366 Songs 068: The Rock

There’s possibly no song that sounds more like the summer to me than this one.

I can’t really explain why; there’s something about the sampled guitar riff, looping around and yet feeling so remarkably open and spacious despite that (I “see” music, if that doesn’t sound ridiculous; I listen to things and imagine them as images and visual ideas as much as I can deal with them as music, or as feelings, and I’ve been that way for years. The riff in this song is thin, and starts with two large loops, before falling into tighter formation as it reaches the point it starts to repeat) that just makes me think of warm weather and bright days and late, light nights, with the vocals sounding suitably lazy and discombobulated that I can imagine them being sung by someone half-asleep, happily out of it as the night draws to a close and people are going home in t-shirts and grins.

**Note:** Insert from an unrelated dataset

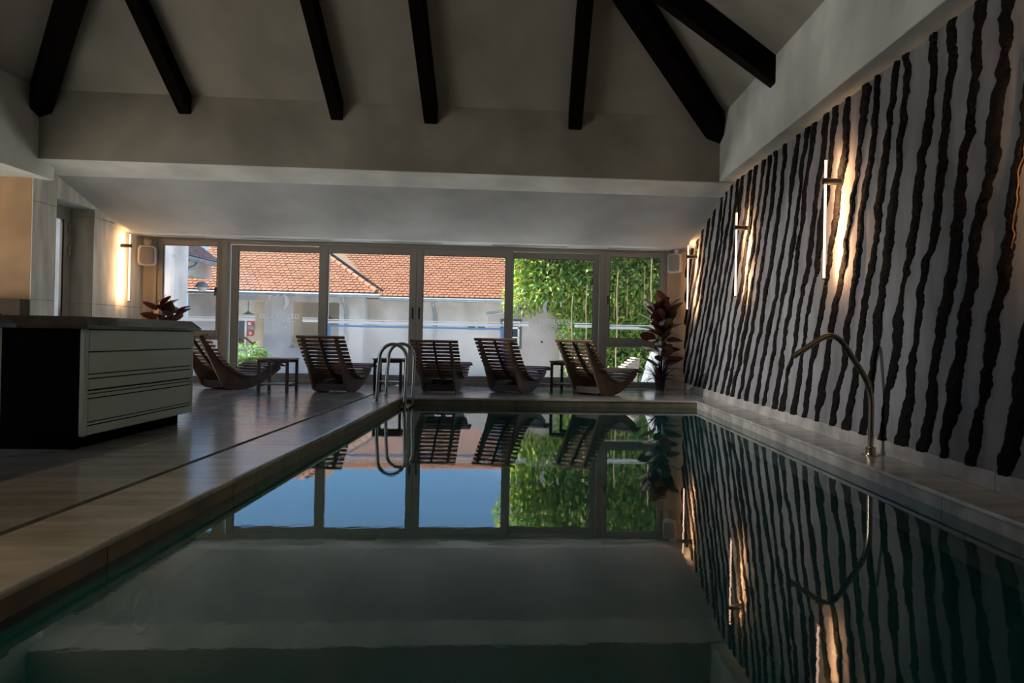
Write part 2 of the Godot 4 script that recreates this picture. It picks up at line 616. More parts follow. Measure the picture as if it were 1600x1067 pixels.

Delakota are one of my weird touchstone bands, a half-remembered (if that) act that are somehow at the center of my personal musical memory. They existed for an album and a handful of singles, before going on to bigger and better things (Unless I’m misremembering, most if not all went on to do something or other with the Gorillaz in some way, with the singer of the band, Cass Browne, writing a lot of the backstory/merchandise). They weren’t the most original band, or the most enjoyable, but there was an inspiring variety to their influences that I remember really appreciating at the time, a sense that they didn’t want to sound like a Britpop band but instead wanted to try their hands at everything else, instead (There are a couple of great remix b-sides, one by David Holmes, one by Royal Trux, that made other tracks of their album sound spectacular). This song, “The Rock,” was their second single, and there was something in the tension between the guitar loop and the piano in it that made me realize I wanted to hear more from them. That, and the happy confused melancholy of the lyrics (“But nothing came/It’s alright, I won’t be leaving”).

Even now, more than a decade after this song appeared – Hell, more than a decade after the band fell apart – there’s something comforting in this song for me, in its happy acceptance of failure and messiness.